The Fave Juice Co. will promote its product through free-standing insert (FSI) couponing in Sunday newspapers and direct mail as well as digital media. “We’ll do FSI couponing because that is part of the food business in North America – though it’s a less important part than it used to be,” Kirkpatrick comments. “Digital is where we’re going to be spending the bulk of our money because it is totally targetable, very efficient and measurable. You run a magazine ad and hope they read it, but you have no idea. Digital media targets down to the age, gender, income, zip code – whatever demographic you want to target.
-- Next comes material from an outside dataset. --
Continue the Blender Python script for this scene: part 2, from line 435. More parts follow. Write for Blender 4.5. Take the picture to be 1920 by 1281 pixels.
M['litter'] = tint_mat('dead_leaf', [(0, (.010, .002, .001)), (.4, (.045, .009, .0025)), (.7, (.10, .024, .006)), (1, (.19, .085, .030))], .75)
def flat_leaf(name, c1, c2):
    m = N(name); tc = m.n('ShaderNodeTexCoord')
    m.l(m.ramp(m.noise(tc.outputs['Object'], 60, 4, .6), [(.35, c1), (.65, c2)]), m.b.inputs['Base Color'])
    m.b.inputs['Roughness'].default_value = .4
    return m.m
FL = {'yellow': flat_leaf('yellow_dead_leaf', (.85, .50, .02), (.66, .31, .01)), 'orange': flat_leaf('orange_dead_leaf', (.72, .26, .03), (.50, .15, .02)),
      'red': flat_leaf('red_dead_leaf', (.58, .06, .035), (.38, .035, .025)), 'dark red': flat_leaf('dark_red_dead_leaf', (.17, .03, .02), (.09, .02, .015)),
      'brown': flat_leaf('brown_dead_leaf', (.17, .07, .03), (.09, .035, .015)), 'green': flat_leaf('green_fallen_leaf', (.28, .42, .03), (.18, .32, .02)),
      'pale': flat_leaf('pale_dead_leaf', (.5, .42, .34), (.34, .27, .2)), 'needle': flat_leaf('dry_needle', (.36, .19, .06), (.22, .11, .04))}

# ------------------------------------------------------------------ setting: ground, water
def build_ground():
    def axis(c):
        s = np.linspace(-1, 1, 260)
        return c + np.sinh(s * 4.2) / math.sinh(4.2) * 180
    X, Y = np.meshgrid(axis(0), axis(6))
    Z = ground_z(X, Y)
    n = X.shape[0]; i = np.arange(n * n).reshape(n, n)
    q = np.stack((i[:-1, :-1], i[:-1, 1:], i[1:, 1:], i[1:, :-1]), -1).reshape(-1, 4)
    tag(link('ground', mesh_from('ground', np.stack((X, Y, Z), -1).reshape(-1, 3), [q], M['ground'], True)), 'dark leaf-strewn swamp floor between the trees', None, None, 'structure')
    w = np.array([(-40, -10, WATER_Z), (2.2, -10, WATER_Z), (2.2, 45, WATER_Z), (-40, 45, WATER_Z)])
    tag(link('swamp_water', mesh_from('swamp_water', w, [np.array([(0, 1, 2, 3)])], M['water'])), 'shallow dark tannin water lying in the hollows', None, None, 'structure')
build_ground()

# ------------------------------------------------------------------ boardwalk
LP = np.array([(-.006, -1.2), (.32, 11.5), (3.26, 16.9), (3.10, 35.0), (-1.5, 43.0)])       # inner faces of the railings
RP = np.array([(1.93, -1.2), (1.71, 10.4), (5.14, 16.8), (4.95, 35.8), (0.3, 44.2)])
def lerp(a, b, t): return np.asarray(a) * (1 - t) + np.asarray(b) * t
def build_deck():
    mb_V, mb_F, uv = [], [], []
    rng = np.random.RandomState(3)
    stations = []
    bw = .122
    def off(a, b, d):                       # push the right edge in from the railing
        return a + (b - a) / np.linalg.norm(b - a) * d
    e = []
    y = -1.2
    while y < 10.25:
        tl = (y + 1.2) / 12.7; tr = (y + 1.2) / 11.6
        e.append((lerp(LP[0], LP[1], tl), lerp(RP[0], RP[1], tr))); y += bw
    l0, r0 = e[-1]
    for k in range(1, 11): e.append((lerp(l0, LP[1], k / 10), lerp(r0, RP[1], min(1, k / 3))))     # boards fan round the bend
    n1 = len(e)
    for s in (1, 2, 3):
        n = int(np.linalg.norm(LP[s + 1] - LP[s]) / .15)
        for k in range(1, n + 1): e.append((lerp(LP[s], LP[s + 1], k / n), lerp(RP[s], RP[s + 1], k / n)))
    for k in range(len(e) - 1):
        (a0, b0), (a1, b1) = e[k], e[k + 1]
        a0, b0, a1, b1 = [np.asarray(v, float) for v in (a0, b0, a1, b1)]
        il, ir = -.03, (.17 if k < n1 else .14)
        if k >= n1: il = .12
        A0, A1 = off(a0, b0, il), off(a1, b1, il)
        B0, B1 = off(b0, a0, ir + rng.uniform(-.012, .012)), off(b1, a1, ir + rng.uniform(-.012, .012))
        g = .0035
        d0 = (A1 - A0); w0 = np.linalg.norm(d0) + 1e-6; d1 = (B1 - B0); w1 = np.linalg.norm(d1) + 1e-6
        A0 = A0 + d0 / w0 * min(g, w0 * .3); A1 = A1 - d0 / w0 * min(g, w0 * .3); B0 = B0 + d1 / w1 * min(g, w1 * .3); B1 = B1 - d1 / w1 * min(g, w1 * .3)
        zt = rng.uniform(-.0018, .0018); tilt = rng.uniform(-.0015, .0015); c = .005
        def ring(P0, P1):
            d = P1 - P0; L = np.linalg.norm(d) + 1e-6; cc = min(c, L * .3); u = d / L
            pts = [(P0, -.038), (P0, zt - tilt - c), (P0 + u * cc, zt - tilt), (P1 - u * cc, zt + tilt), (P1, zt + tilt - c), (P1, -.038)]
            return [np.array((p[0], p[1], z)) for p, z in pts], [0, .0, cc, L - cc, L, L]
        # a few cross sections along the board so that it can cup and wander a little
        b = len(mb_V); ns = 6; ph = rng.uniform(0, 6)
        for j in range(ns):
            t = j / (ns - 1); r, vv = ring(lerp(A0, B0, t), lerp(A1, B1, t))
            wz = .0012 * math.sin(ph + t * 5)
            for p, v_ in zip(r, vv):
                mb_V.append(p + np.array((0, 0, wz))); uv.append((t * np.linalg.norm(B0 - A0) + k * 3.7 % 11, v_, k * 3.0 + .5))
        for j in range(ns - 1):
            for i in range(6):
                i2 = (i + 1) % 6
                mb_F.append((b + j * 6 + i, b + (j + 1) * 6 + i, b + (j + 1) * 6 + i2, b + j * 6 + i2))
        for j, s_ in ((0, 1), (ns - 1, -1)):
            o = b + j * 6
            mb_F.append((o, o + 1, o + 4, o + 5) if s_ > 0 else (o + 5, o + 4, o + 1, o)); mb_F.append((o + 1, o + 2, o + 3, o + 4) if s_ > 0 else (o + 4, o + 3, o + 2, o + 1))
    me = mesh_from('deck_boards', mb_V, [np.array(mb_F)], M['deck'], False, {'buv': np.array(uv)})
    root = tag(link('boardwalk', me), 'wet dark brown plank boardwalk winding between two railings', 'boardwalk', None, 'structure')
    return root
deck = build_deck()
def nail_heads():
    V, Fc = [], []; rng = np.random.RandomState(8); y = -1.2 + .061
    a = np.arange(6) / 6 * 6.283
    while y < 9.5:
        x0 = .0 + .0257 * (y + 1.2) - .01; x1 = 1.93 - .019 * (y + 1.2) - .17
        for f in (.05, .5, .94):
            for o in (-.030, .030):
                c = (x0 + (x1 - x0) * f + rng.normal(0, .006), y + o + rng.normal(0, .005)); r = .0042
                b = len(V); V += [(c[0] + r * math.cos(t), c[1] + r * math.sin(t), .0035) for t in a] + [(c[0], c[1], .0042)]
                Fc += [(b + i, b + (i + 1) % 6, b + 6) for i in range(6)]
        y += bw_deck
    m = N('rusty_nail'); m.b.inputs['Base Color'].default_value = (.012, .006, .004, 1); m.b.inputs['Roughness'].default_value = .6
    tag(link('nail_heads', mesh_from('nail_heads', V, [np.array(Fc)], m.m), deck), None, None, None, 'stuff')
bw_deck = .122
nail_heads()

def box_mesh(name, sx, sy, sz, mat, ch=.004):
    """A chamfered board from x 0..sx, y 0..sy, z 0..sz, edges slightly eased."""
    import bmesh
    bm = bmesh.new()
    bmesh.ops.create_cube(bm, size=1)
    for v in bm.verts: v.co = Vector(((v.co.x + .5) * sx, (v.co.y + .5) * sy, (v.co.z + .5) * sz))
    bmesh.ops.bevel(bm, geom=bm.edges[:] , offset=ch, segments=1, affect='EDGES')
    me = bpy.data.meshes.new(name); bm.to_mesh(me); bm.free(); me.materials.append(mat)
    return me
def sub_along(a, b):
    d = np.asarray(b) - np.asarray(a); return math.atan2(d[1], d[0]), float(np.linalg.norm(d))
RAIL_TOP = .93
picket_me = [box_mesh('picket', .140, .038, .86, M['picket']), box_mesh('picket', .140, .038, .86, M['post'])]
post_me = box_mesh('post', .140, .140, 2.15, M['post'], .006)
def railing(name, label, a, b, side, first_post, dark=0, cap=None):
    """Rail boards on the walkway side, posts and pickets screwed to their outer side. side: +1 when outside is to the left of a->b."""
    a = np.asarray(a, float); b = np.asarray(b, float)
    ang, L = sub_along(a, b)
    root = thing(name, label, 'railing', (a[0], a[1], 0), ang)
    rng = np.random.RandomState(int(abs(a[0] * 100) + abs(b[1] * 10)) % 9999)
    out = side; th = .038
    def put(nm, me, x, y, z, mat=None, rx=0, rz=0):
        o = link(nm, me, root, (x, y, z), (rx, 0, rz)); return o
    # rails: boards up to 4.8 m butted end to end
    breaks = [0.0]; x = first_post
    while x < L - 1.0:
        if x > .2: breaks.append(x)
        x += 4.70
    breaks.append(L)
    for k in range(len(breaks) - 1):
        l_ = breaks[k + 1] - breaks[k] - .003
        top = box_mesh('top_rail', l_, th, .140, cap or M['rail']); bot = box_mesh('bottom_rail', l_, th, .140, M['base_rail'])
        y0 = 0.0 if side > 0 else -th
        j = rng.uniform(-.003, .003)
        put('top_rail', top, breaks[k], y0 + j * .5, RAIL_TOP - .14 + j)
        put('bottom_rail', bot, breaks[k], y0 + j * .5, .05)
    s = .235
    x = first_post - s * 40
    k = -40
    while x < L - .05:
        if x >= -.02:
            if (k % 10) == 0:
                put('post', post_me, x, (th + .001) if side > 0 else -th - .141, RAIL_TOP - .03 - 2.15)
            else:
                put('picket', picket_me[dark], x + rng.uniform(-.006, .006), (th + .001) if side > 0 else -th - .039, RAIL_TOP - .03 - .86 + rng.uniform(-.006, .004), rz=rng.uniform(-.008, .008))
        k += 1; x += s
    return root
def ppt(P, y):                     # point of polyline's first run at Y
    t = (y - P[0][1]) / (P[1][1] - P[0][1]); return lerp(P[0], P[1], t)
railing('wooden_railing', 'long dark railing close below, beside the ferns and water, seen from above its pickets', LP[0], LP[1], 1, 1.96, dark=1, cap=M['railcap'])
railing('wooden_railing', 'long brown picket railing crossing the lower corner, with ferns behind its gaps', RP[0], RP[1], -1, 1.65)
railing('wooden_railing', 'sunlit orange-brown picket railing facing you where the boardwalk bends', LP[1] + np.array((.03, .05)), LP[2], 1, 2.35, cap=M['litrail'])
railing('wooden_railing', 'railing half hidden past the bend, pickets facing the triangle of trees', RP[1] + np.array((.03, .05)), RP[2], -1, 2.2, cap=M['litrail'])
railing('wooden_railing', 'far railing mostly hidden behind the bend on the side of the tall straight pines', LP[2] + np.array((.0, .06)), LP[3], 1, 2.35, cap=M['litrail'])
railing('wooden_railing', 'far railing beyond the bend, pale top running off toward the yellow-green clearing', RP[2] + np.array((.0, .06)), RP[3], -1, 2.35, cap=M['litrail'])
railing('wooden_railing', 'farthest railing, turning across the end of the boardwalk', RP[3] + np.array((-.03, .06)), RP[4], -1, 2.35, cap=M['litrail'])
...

For us, that makes a very efficient spend.”

The Fave Juice Co. is emphasizing digital media so that the female shoppers ages 25 to 49 who are its target market can become educated about the advantages of the product. “Label readers are our best shoppers,” Kirkpatrick concludes. “If we can get her to actually read about Fave, we’ve hooked her. She’ll stay in our franchise. There’s nothing else that comes close to delivering three full servings of vegetables that still tastes really good.”

For the future, Kirkpatrick feels Fave has set an attainable goal. “We would like to hit $100 million in sales in three years, and that’s not an unreasonable number,” he asserts. “The shelf-stable vegetable juice category is at least four times that large in food stores. We don’t expect to do that by stealing business from the other guys because they’re bigger than us. There’s nothing wrong with the brands out there, but they’re not bringing new people into the category. If it ends up being $100 million we’ve added to the category, that’s a good thing for retailers.”